It’s one of the chief irritations of modern life: no matter how many TV channels there are, we can never find anything we want to watch.
And thanks to the vast amount of choice, this endless channel-hopping to find something worth viewing takes up 1.3 years of our life.
On average we spend 23 minutes each day choosing what to watch on TV, a study found.
It revealed that 44 per cent of viewers questioned spent at least part of their day trying in vain to find a show that piqued their interest among the hundreds of options available.
Channel-hopping for 23 minutes every day would amount to 474 days – or 1.3 years – over a lifetime, the study said. And traditional TV channels are not even the only option any more. Around 34 per cent of subscribers to internet on-demand services such as Netflix and Amazon Prime said they could never decide what to watch.
However, the US study found that although these subscribers spent more time hunting for programmes, they were happier with their choice when they did actually find something.
‘The consumer frustration with hundreds of linear channels and nothing to watch can thus be contrasted with viewers spending 45 percent more time searching in [on-demand] services,’ the study said.

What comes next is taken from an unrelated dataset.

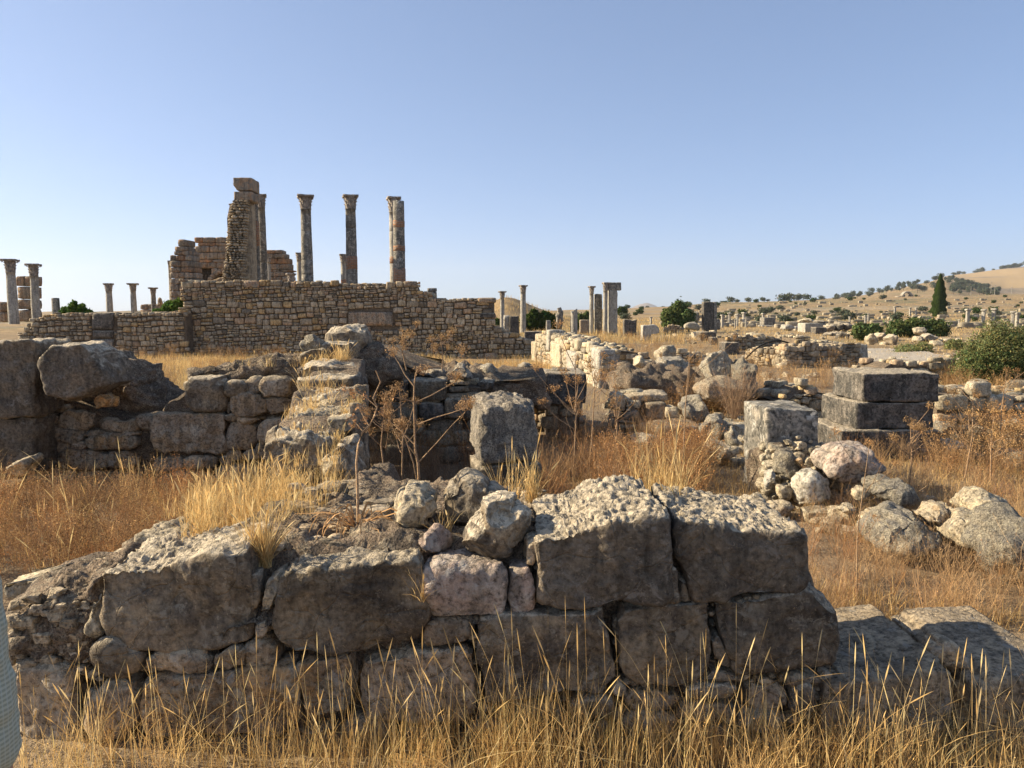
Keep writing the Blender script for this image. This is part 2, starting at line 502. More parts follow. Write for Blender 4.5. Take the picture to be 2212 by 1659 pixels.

‘And yet, 63 percent are satisfied with the content discovery in their [on-demand] service, while only 51 percent of consumers say the same for their scheduled linear TV service.’ The time spent watching programmes on mobile devices rose by 85 per cent between 2010 and 2016, the study said.
And viewers now spend an extra 1.5 hours each week watching shows, compared to 2012.
Although the time spent watching traditional TV dropped by 2.5 hours a week, the study by communications firm Ericsson found average viewers spent four more hours watching on their phones or tablets.
Around 20 per cent of the increased mobile viewing was on subscription services such as Netflix. The study found each viewer spent about £16 a month to access on-demand video, up 60 per cent from 2012. Netflix starts at £5.99 a month in the UK, while Amazon Prime membership costs £79 for a year.
However, the research found viewers were also spending an average of £57 a month on their regular TV service, up from £44 four years ago.
Binge-watching was identified as a growing trend, with 37 per cent of those quizzed admitting they watched ‘two or more episodes of the same show in a row on a weekly basis’. More than a fifth said they did so daily.
Zeynep Ahmet, of the Ericsson ConsumerLab, said viewers ‘not only want the shared, social broadcast TV experience, they also expect the flexibility of an a la carte on-demand media offering.’